In front of them were two red Caesars the local restaurant serves using Bow Valley BBQ’s Parkway Caesars blend.

The two reflected on their recent international success while taking a break from producing award-winning sauces and mixes.

“We weren’t expecting three awards,” said Ayles with a laugh. “We believe in our product, but it’s super flattering and surprising to win those awards, especially (being judged) from people in our industry.”

With sauces that aim towards grilled meat and beef, a mainstay in Alberta culture, being given the golden nod of approval for the bold and deep flavour of the Blueberry Merlot Steak Sauce is validation of a worthy sauce.

“Our sauces have to be approachable to everyone and still have the heat, but not kill the food,” said Dean.

With the Sweet Chili Corn Salsa, it was the second winning year in a row in the specialty salsa category. It’s a sweet and hot mixture that melds well with seafood, fish tacos, pulled pork and anything salsa goes with.

And, last, but certainly not least, “with the Caesar, we wanted something that would compete with the premium brands and still has to have that familiar profile people are looking for,” said Ayles.

The recipe is basically from scratch, mixing in real vegetables, spices and Tamari soy sauce.

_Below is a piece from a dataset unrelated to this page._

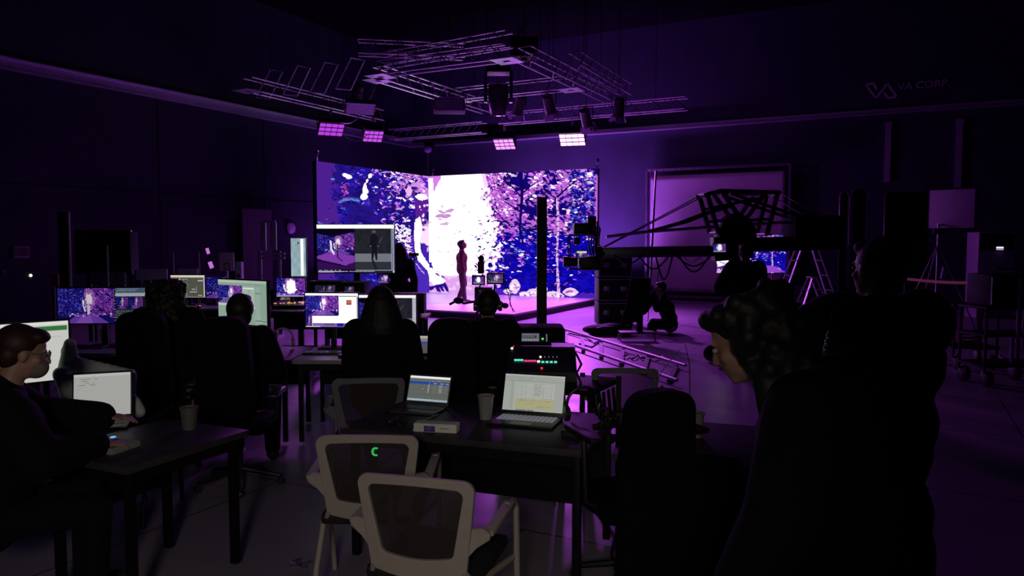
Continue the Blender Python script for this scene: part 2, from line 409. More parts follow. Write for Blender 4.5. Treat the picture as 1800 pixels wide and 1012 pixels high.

There are always ideas running around, however, now that some traction has been made in Alberta, one idea that has a clear path for Bow Valley BBQ is expansion.

Bow Valley BBQ’s first product hit the shelves back in 2013 and it’s been a forward march with five sauce/spice products, plus Caesar mixes (currently just in restaurants).

What’s next is a total jerk sauce releasing and expanding to east of Alberta and into the U.S. and China.

“Alberta exports a lot of beef to China, so our condiments go hand-in-hand with that,” said Ayles. “We like looking forward. Now, there is more momentum for us to get to the bigger goals.”

Currently, there are about 40 employees (some contract positions) across Canada working on Bow Valley BBQ products, which more than double compared to just over a year ago.

In 2015, Ayles purchased Canmore’s Boccalino Fine Foods, which is now the fastest growing Canadian line of fresh salad dressings. They just found out that the Boccalino brand, with its signature Swiss dressing, would be sold in 700 grocery stores west of Ontario.

“There‘s just one part with Boccalino, we’re going to be changing out (plastic) bottles to a glass bottle,” said Ayles. “The Boccalino bottle will be there in all the same places, it’ll just be a bigger glass bottle.”